2022年10月18日(火)
きょうの潮流
両親とも統一協会の信者で多額の献金をしていた。家は困窮し床屋にも行けず、服もおさがりばかりでいじめられた。自立のためにためたお金を親に献金された。教義との矛盾やストレスで入院もした―▼2世信者だった小川さゆりさん(仮名)のつらい境遇が国会でも紹介されていました。高額の献金や霊感商法、数々の人権無視の教え。社会の規範や道徳から大きく逸脱した世界で多くの2世信者らが苦しみ、人生をふみにじられてきました▼安倍元首相を襲った容疑者もその1人でした。母親が献金をくり返し、食べるものさえないほど家は貧しさを極めていたといいます。
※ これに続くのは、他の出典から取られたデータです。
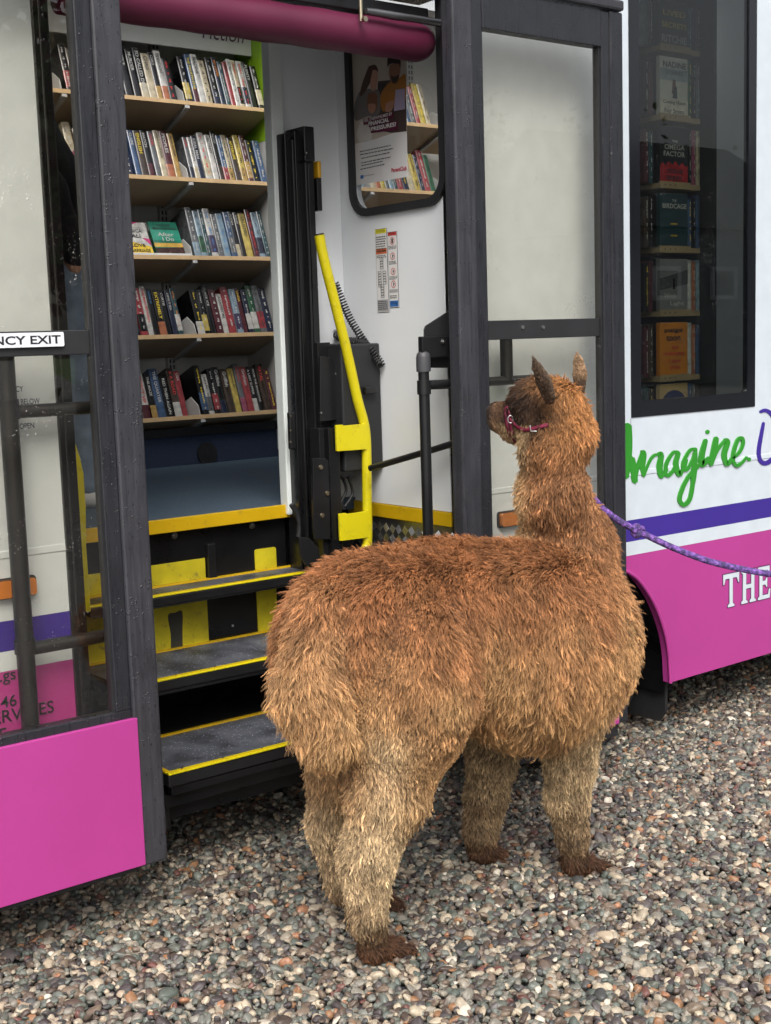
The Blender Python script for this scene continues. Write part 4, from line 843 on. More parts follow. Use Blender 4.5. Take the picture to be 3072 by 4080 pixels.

公的な支えもなく、大病を患っていた兄は自殺。暗闇のなかでうっくつとした感情をため込んで…▼岸田首相が統一協会への調査を行うよう文科相に指示しました。あの銃撃事件から100日余り、いまさらの感はありますが、やるなら徹底して実態を調べるべきです▼もっとも、互いの利益のために、国から地方まで協会と手を組んできたのが自民党の議員。本紙の追及キャンペーンは、協会の信者が2世信者らに向けて衆院議員の秘書募集の案内を送っていたことを明らかにしています▼消費者庁の有識者検討会は統一協会について解散命令の請求も視野に入れた報告書をまとめました。被害の救済を訴えてきた小川さんたちも解散を求める署名活動を始めました。人の弱みにつけこみ、多くの人生を狂わせてきた反社会的な団体と政治の根を、今度こそ断つために。